On a 94 Ranger, the rear brakes are supposedly anti lock, but not the front
ones. My experience with brakes says that I should be able to lock up the
front tires. Does anyone know of any reason why I am not able to do this?
Thanks
Lane
On a 94 Ranger, the rear brakes are supposedly anti lock, but not the front
ones. My experience with brakes says that I should be able to lock up the
front tires. Does anyone know of any reason why I am not able to do this?
Thanks
Lane
I'm wondering why no one has replied to my original question? Any hints? Did I say something wrong or stupid?
Lane,
This is the first time I've seen your post. Don't have an answer, but I do know what you mean. I drove a 94 Ranger for eight years, now that you mention it, I never did lock the front wheels.
In fact, the last month I had it, I locked the year wheels (ABS might have been gettind old), but not the front. Your statement that the front brakes should lock make sense to me. But you are correct about them not locking.
John
Our '94 locks all four just fine. Are you pressing on the pedal? What does happen when you mash down on it hard?
Steve Am I pressing on the pedal?!? Ha, I get it.... you're trying to be funny huh? Yes, I'm standing on it with both feet.

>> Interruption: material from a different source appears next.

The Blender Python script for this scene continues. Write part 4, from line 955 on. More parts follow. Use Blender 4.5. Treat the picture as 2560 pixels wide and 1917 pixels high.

What happens? The truck eventually stops, but without locking the front tires. The rear anti-locks are working. The fronts will lock up on wet pavement or on a gravel road, but not on a dry paved road.
Lane
One possible reason would be that the flexible brake line(s) is/are "bloating" when you apply pressure (mash the brakes!). In other words, the brake line is expanding and not delivering the full pressure to your front brakes. It would seem that the front tires get plenty of traction resulting in the friction of the tires overcoming your front brakes and not locking up. When subjected to conditions that merit less than ideal traction, your tires will lock, the brakes overcoming the tires friction on the road. In any case, I'd have a good look at the front brake components. The rotors may be "slick" (lost their coefficient) from excessive heating (or not being turned when pads were replaced), the pads may have the same affliction (or the pads are worn with a spiral grove that matches the unturned rotors, resulting in the pads loss of surface area), the pistons in the caliper may have rust or other contaminates preventing their rapid deploy, or maybe some partial blockage in the brake lines themselves, to name just a few things that could be wrong. I bet you're glad you asked....:)
And you don't know why....... this is a trick question, right?
No it's not! Forgive my ignorance please.